Momma Octopus. This species of octopus waits until the end of it’s life to mate. Momma here will die before all of her eggs have hatched. In the meantime, she guards them unceasingly, not even taking time to eat. Some of her little ones have already hatched. We got to see the tiny things in their own little aquarium by the touch tank. Most of them were smaller than my pinky fingernails, smaller even than Alana Terry’s pinky fingernails. It’s hard to believe such tiny things grow to be about 100 lb.s!


Octopus eggs

Momma Octopus guarding her eggs. Sorry the glare is so bad. Those lumpy stalactite things are strings of eggs. There are thousands and thousands of them. My children were highly indignant at the thought of this mother octopus starving to death watching over these little ones. Beloved and I did our best to explain that the babies would know everything they needed to know at birth, but our son absolutely insisted another mother octopus would come along to adopt them. Nice to know he appreciates the necessity of mothers.

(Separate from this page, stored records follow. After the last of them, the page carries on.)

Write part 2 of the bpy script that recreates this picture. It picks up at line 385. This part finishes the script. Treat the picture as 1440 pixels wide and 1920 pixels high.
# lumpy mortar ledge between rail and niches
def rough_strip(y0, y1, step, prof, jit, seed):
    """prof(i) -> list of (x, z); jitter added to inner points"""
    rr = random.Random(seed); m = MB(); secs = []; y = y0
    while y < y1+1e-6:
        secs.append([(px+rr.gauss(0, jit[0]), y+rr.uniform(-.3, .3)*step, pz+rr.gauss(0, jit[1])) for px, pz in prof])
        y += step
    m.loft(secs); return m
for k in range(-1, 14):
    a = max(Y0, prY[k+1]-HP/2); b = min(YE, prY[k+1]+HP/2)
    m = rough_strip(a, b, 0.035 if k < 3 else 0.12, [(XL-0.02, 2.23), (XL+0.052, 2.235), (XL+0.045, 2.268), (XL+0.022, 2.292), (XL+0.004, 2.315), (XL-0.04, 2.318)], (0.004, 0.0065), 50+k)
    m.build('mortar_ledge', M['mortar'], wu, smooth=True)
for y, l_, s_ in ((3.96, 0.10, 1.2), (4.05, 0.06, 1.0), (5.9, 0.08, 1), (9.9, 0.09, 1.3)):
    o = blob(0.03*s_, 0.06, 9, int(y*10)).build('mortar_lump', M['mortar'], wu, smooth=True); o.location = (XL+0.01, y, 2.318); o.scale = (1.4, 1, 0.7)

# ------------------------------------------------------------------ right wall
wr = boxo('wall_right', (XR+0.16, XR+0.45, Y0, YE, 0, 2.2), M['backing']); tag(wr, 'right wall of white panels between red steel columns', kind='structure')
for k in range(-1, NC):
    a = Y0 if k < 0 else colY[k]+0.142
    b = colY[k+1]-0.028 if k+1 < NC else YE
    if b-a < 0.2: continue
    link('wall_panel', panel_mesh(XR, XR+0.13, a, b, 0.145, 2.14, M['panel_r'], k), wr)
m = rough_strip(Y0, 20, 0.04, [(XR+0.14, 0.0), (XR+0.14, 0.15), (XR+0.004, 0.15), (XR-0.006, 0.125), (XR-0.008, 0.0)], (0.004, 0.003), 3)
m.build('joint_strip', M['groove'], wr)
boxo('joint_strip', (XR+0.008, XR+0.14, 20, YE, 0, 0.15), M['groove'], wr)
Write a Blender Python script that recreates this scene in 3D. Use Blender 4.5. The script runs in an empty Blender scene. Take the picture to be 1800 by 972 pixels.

Momma Octopus wasn’t the only amazing octopus we saw at the SeaLife Center. This one also inspired quite a bit of discussion, though for completely different reasons.

Marine Debris Octopus


Marine Derbris Octopus

Yup. That’s ALL trash. Eeeeewww….


Winter in Alaska is long, even as far south as we live, and usually cloudy. I was a bit worried about the drive down. The road to Seward boasts several treacherous stretches. More than once I came upon a string of potholes so quickly I only had time to grimace before we hit them. Happily, there were no ice patches. We were blessed with a beautiful day for our drive.


Snowy mountains and ocean.

View from the Alaska SeaLife Center parking lot. That’s the ocean, not a lake.


It’s a long between to Seward fand Anchorage. About four hours the way I drive. I’m told it’s possible to do it in three. I wanted some coffee for the trek home. Unfortunately, we didn’t find any convenient places (that we knew wouldn’t cost more than the usual arm and leg) open until we got into Girdwood, a mere hour away from home. Oh well…

Coffee cup hut

Drive-through coffee huts are very popular up here. I thought this one was pretty nifty.


Unless you’re an extreme sports person yourself, you would not believe some of the places we spotted ski tracks. *shudder* I had to wonder about the sanity of some of the people blazing those skinny trails. Nice day for fishing, though.

Group of people ice fishing.

A group set up on the lake for ice fishing.


Theoretically it’s break-up time. I won’t hold my breath until May.

Mountains, green ocean with ice

Ocean. Not lake.


This is probably not the most interesting picture to you. To us, it’s always nice to see after a long drive. This is Potter’s Marsh, welcoming us home from our journey down the peninsula. In warmer months, this area is populated mostly by fish and water fowl, although moose and bears visit it, too. There’s a minimal-impact boardwalk on the end closest to town. If you happen to letterbox, there’s one nearby.

Frozen marshland

Potters Marsh in winter. Potters Marsh is on the edge of Anchorage and is one of our favorite places.


Well, that’s all for now. I hope you’ve enjoyed my departure from the usual WIP fare.